If you’re a more advanced cook, you can set challenges or stretch the limits of what can be made at home. For me recently it has been making butter from cream; properly, kneading and rinsing it by hand. How wonderful that butter tasted is beyond comparison. Of course, there are fails: trying to make my own ricotta cheese was less of a victory, and I always resort to good shop-bought puff pastry when in need.
You can cook something you do very well and find contentment in tried and tested ritual with reliably good outcome. Or you can test your limits by picking up an Ottolenghi recipe with a yard long ingredients list and instructions in 17 steps.
Go back to your roots. Most of us have been displaced for years from the place we grew up in; the grandmother who cooked the best chicken soup with noodles in the whole wide world is no more, and you never got round to asking her for a recipe. No matter – google it, post a question on social media, ask friends who might have preserved a worn-out recipe scrapbook into the third generation. Or think what it could have been that made that taste so magic and – who knows? – you may not replicate Granny’s flavour but you could be onto a wonderful dish of your own.

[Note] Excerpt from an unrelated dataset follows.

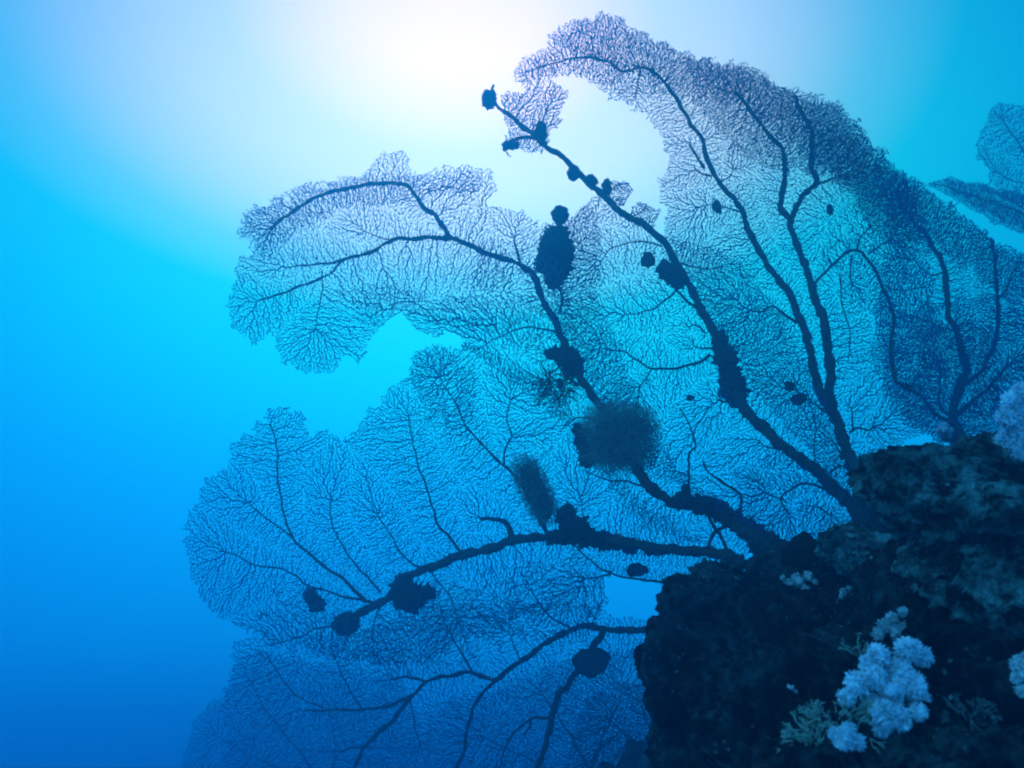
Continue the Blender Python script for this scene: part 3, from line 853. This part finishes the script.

And finally, expensive food doesn’t automatically make the best dishes. Of course it’s nice to be able to cook several fresh lobsters or try your (trembling, with the responsibility) hand at wagyu steak, but among my best food memories are enormous plates of sautéed wild mushrooms I’d foraged and cook for dinner one camping holiday long ago.
Cooking for people is the best gift – for yourself and for those you cook for.